G'day RHC_ICT,
"However, I would like a faster processing method if at all feasible."
The following is based on these assumptions:
-
You're only searching for "goat"; not "goatee" or "goat's milk" or any other string containing the substring "goat".
-
All values in your matrix are unique.
In other words, your result won't look like: "'goat" found on rows 2, 13, and 42".
Here's my tips for faster processing:
-
Use eq to determine an exact match; not a regular expression.
-
Use a for loop instead of map or grep loops.
-
Exit the loop as soon as a match has been found.
Benchmark to compare the validity of any of those.
Here's one I did last week to compare for and map: "Re^5: How Perl can push array into array and then how retrieve [Benchmark]".
Here's some sample code:
#!/usr/bin/env perl
use strict;
use warnings;
my @array=();
$array[0][0] = "ape";
$array[0][1] = "bear";
$array[0][2] = "cat";
$array[1][0] = "dog";
$array[1][1] = "emu";
$array[1][2] = "fox";
$array[2][0] = "goat";
$array[2][1] = "horse";
$array[2][2] = "ibex";
for (qw{goat gout dog goatee ape}, "goat's milk") {
my $found = search_col(\@array, 0, $_);
print "'$_' ",
(defined $found
? "found on row $found"
: 'not found'
),
"\n";
}
sub search_col {
my ($array, $col, $search) = @_;
my $result;
for my $row (0 .. $#$array) {
next unless $array->[$row][$col] eq $search;
$result = $row;
last;
}
return $result;
}
Output:
'goat' found on row 2
'gout' not found
'dog' found on row 1
'goatee' not found
'ape' found on row 0
'goat's milk' not found
And benchmark that solution with any other solutions that are presented.
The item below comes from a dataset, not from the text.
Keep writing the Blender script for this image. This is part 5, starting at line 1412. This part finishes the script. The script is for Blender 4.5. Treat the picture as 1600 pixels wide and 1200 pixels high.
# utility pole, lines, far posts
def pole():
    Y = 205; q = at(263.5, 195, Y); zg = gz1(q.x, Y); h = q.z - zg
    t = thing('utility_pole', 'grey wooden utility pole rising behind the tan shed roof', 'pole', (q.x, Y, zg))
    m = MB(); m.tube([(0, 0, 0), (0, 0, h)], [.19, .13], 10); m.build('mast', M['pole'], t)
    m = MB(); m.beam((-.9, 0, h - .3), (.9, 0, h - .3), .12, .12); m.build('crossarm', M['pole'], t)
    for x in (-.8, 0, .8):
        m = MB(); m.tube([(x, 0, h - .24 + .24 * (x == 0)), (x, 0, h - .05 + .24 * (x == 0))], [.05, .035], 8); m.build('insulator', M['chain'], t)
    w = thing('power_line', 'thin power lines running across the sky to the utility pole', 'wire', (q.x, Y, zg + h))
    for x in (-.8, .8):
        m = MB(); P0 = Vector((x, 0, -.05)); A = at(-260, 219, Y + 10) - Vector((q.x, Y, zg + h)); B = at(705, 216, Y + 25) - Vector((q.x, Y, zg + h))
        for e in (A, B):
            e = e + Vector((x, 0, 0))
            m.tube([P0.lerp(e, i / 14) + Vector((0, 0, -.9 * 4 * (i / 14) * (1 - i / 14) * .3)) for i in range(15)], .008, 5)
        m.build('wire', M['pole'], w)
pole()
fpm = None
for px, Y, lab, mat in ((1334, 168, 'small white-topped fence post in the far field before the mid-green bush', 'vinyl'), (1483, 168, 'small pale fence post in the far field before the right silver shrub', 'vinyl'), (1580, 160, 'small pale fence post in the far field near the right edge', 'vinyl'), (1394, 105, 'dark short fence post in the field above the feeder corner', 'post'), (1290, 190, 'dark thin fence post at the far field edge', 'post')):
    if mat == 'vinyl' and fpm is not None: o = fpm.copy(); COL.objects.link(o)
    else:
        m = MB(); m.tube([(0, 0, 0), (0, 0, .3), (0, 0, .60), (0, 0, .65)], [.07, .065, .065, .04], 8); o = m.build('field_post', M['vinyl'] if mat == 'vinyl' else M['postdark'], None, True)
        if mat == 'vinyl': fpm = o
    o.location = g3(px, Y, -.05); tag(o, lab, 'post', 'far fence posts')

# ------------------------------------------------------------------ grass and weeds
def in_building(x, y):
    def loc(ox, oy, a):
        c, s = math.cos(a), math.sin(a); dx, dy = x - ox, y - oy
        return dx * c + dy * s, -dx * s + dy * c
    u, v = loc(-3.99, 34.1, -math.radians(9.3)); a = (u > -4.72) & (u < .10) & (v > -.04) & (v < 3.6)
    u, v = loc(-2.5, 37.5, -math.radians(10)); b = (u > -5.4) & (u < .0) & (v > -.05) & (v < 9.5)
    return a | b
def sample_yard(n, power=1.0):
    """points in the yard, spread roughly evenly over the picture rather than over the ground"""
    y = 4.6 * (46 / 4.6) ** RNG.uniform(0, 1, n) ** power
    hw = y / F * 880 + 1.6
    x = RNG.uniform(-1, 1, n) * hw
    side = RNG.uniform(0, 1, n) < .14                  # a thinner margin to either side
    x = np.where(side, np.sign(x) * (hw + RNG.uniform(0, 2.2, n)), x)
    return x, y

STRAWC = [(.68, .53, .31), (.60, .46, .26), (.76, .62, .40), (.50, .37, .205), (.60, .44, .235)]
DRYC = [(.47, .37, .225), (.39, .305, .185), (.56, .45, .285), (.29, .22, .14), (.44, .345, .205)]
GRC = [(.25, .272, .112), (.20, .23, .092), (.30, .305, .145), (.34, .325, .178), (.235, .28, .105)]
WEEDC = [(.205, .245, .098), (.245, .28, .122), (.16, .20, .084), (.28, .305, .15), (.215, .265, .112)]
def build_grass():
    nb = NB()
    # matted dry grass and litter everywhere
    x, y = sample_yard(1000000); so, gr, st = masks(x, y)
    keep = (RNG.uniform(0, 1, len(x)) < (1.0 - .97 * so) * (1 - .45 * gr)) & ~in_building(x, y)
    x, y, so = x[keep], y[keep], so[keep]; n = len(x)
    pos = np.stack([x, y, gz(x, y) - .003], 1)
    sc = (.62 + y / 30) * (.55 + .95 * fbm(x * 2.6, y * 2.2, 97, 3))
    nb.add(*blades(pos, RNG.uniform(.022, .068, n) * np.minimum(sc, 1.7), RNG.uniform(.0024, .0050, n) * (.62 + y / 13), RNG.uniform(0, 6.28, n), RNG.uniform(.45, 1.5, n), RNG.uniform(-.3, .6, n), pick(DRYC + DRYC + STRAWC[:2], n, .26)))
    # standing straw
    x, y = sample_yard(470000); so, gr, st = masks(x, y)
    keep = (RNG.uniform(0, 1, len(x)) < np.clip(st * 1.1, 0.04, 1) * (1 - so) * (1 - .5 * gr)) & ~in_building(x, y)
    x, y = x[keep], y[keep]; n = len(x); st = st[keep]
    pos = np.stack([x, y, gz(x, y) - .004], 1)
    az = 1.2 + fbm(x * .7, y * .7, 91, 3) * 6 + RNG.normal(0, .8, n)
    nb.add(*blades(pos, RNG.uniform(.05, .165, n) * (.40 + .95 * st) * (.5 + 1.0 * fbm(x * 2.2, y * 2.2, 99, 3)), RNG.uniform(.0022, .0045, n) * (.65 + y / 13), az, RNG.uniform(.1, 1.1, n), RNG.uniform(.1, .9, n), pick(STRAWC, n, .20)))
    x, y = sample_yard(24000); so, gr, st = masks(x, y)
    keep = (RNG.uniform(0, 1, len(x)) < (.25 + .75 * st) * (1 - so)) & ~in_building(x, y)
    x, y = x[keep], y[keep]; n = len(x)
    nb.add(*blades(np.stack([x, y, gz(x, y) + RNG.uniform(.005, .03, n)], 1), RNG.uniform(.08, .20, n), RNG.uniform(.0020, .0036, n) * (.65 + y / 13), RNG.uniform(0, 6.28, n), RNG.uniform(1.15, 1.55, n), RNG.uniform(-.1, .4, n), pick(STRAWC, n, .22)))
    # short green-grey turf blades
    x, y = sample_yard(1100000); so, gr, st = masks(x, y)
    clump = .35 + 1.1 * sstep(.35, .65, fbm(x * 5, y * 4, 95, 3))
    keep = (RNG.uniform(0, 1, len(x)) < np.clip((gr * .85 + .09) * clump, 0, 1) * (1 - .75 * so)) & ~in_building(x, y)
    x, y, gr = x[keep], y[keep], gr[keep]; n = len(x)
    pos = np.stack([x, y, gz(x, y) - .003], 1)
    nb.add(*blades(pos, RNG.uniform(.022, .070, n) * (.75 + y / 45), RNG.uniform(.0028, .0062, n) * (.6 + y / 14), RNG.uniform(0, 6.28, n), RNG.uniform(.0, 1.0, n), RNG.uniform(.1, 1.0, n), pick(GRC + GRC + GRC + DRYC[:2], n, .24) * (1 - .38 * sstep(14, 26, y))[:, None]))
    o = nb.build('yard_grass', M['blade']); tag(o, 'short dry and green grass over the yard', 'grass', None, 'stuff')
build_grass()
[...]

Finally, bear in mind that speed optimisations on small datasets are almost always a waste of time.
If your data really is a 3x3 matrix, I'm sure you could get the correct result by visual inspection,
faster than it would take you to type in the command to get the computer to do it for you.
In general, aim to run benchmarks on real data, not on tiny samples.